Mungkin kalau hanya pergantian nama atau gelar saja, itu tidak
berimplikasi terhadap pergantian raja yang otomatis akan menjadi gubernur sesuai Undang-Undang Keistimewaan (UUK) DIY, itu wajar kalau pemerintah pusat
termasuk orang-orang diluar keraton, sebut seperti misalnya saya ini, tidak
perlu turut campur.
Tapi keputusan “Sabda Raja” ini berdampak ke masyarakat
luas (eksternal, nasional dan internasional). Maka pemerintah pusat haruslah turun tangan. Bila
menginginkan Jogya tetap aman dan terkendali. Terlebih perihal sabda raja Sri
Sultan Hamengku Bawono X atas pengangkatan GKR Pembayun menjadi GKR Mangkubumi
yang ditahbiskan sebagai putri mahkota, penganti Sultan tersebut merupakan langkah
Sultan tidak sejalan dengan peraturan Undang-Undang Keistimewaan (UUK) DIY
Nomor 13 Tahun 2012, di mana raja Keraton Yogyakarta yang diangkat harus
berjenis kelamin laki-laki bukan perempuan. (Baca: Silsilah keturunan Sri Sultan Hamengku Buwono IX)
Isteri Sultan HBX, Gusti
Kanjeng Ratu Hemas sebagai Anggota DPD RI dan juga Putri Sulung Sultan, GKR
Pembayun (GKR Mangkubumi) sebagai orang terpelajar, seharusnya memberi saran atau masukan
kepada Sang ayah untuk memakai “rasa”nya pula menghadapi saudara atau adik kandung Sri
Sultan HBX. Jangan-jangan rencana ini juga “akan dibatalkan” Allah Swt, karena
sepertinya ini kondisi kurang elok apa yang dilakukan oleh Sultan HBX. Juga
sepertinya terpancar diwajah Sultan HBX yang sedikit tidak tegas memberi
penjelasan (nampak diraut wajah) saat “live” TV One kemarin petang. Penjelasan
Sultan HBX sedikit subyektif bagi penilaian orang awam (baca: publik). Diduga tidak
ada orang berani menantang atau memberi suara pada Sultan HBX kecuali Istri dan
anaknya yang menjadi atau calon pewaris tahta kerajaan Jogya.
Kalau GKR Pembayun
sebagai perempuan memakai “rasa” dan “ilmu” nya sepertinya atau harusnya menolak
dan memberi tanggapan yang paradox dari apa yang diputuskan Sang Ayah (Sri
Sultan HBX), karena jelas, secara pasti keputusan ini akan berdampak negatif
terhadap Sultan HBX dan GKR Pembayun
sendiri di masa kini dan masa akan datang, khususnya terhadap keluarga internal
mereka. Kami saja bukan orang Jogya sedikit kecewa dengan keputusan HBX ini
yang berdasa mau memodernisasi keraton atau berdasa perintah Allah Swt melalui “mimpi”.

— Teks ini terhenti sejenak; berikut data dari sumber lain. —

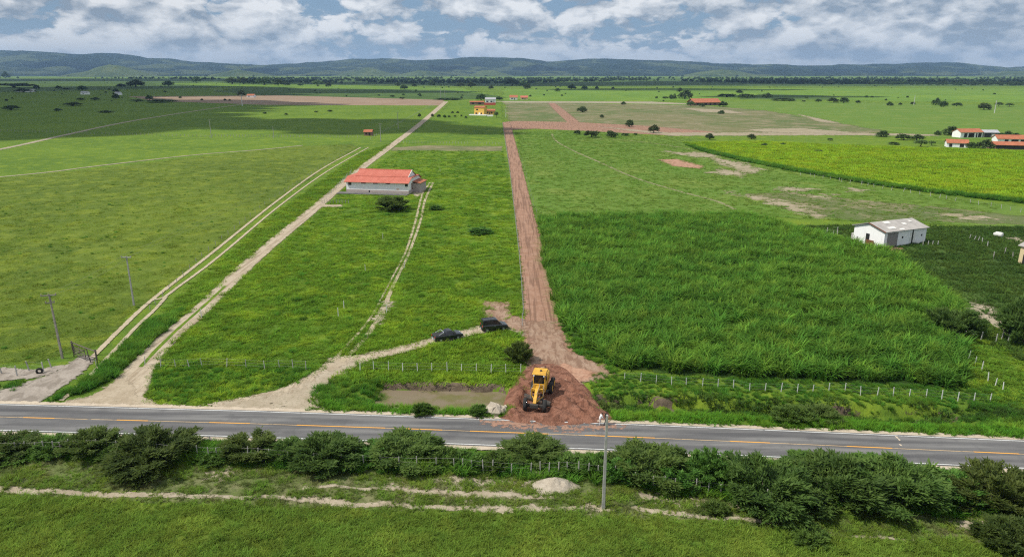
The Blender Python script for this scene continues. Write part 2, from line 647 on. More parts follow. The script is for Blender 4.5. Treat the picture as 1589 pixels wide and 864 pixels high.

Karena sepertinya saya yakin bila Gusti Pembayun menerima posisi yang tidak
lazim di Kerajaan Yogjakarta ini, tentu juga akan tidak tenang, pastinya akan di obok-obok dikemudian hari,
khususnya menghadapi “politik” posisi sebagai Gubernur Daerah Istimewa
Yogyakarta, tentu resistensi itu bukan hanya datang dari keluarga sendiri tapi
akan datang dan terjadi residtensi dari masyarakat Indonesia secara umum.
Kita tunggu apa
kejadian berikutnya???? Namun kami harap Sultan HBX kembali memikirkan "meralat" keputusannya "Sabda Raja" tersebut dan lebih mengharap Presiden Jokowi dan Wapres Jusuf Kalla
mengajak Sultan HBX dan saudara-saudaranya duduk bareng sambil minum teh
keraton, menyelesaikan masalah ini. Apalagi Pak Jusuf Kalla sangatlah dekat dengan Sri Sultan HBX. Begitu
pula raja-raja (sahabat Sultan Jogya) yang tersebar di seluruh Indonesia, agar buka suara dengan obyektif. Tentu Sultan HBX akan mempertimbangkan
semua ini demi keutuhan bangsa, jangan kita melihat secara mikro “Jogya” semata,
itu terlalu kecil untuk dibahas, ini persoalan bangsa.